Tarde de toros
Es una cita que me pongo como obligatoria en el calendario.
Al menos una corrida de la feria de Begoña en Gijón, y si es posible alguna
más. Y este año tocó el sábado visitar la hermosísima plaza, añeja ya de más de
130 años y con casi 10 mil asientos.
Mis conocimientos taurinos han sido siempre precarios, pese a
que desde niño mi padre, que en un lance singular llegó a finiquitar un toro
que Palomo Linares fue incapaz de lidiar y hubo que devolver a corrales, me
llevaba con él a la plaza todos los años. Algo que, por cierto, no me produjo
traumas infantiles, más allá del humo de tabaco que entonces se consumía en
grandes proporciones en los tendidos, a diferencia de lo que hoy pasa.
El caso es que, como aficionado de tercera, presto atención a
los detalles más allá de la propia lidia. Por ejemplo los aledaños de la plaza,
con cierre de calle e instalación de terrazas, donde se concentran grupos y
pandillas de aficionados para comer, e incluso tomar el primer cacharro antes
de entrar al coso. Allí se ven miembros de peñas, distinguidos con sus
pañuelos, y en general gente arreglada, bien vestida, a la manera de antes.

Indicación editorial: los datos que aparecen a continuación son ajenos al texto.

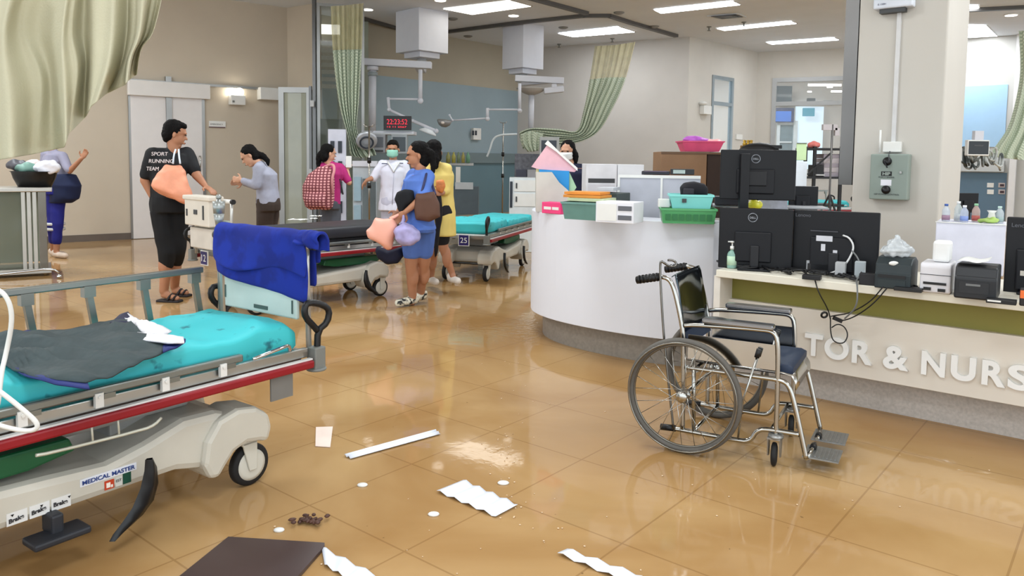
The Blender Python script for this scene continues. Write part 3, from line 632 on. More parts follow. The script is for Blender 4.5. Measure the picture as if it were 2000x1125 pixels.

Quizás de ahí la inquina que la izquierda “progresista” le manifiesta a los
toros.
En la plaza, entre algunos puros y pertrechados de vasos de
plástico con potenciadores de la hermandad y la simpatía, el personal se va
preparando para el inicio, que llega con un “Gijón del alma” a cargo de la
Música, supongo que por aquello de su condición de himno no oficial de la
ciudad, aunque yo hubiera preferido la Marcha de Granaderos, para hacer juego
con las banderas nacionales que adornan el ruedo.
Desfilan las cuadrillas y resto de personal, y, tras dejar
los capotes de paseo, comienza un ritual de estiramientos con posturas, para la
mayoría de los asistentes imposibles, que recuerdan la pista de calentamiento
de la recién acabada olimpiada, e incluyen a los picadores en su puerta con
ejercicios que asemejan a los lanzadores de jabalina, pero que, supongo, además
de la parte muscular, tratan de distender los apretadísimos trajes. Cada
cuadrilla, Morante, Manzanares y Ortega, ocupa su parte en el callejón.
En los tendidos se mueven los abanicos, hace calor, y,
puntual, un impertinente orpín, que crecerá a orbayo, y se mostrará pertinaz en
su viene y va, llega para refrescar a los lidiadores, que generalmente cumplen su
cometido bajo un sofocante sol y temperatura en la mayoría de las plazas de
España.
De las faenas, con algún extemporáneo Viva España, y bronca
por un feísimo animal que se vuelve a corrales, apuntar que Manzanares se llevó dos orejas en
su primero, la segunda sustentada en el fervor femenino, y Morante, al que el
público apreciaba notoriamente y realizó dos faenas muy bonitas, falló con la
espada y ofreció un espectáculo un tanto chusco corriendo tras su segundo
bicho, de capa canela y muy hermoso, pero al que debió llegarle noticia en los
toriles de los tres terroríficos pinchazos que había recibido su hermano de
mano del diestro, y llegado su momento no hacía más que escaparse de su
anunciado final, llevando al maestro sin resuello trotando en torno al anillo, lo que no le impidió fumarse un puro seguidamente.
Llegado aquí, la suerte final, siempre me vienen los
animalistas a la cabeza, esa cabeza en el pasado formada con la Paideia que
inventaran los griegos, y en la que había cabida para Perseo y su Minotauro, y
que hoy se llena de tiktok y substancias varias, y que parece condenar a nuestro
Uro nacional a la desaparición, aunque en Gijón, ayer con cuatro quintos de
entrada, por lo bajo, aún se intenta proteger a este hermosísimo animal,
dándole una vida y una muerte artística y gloriosa.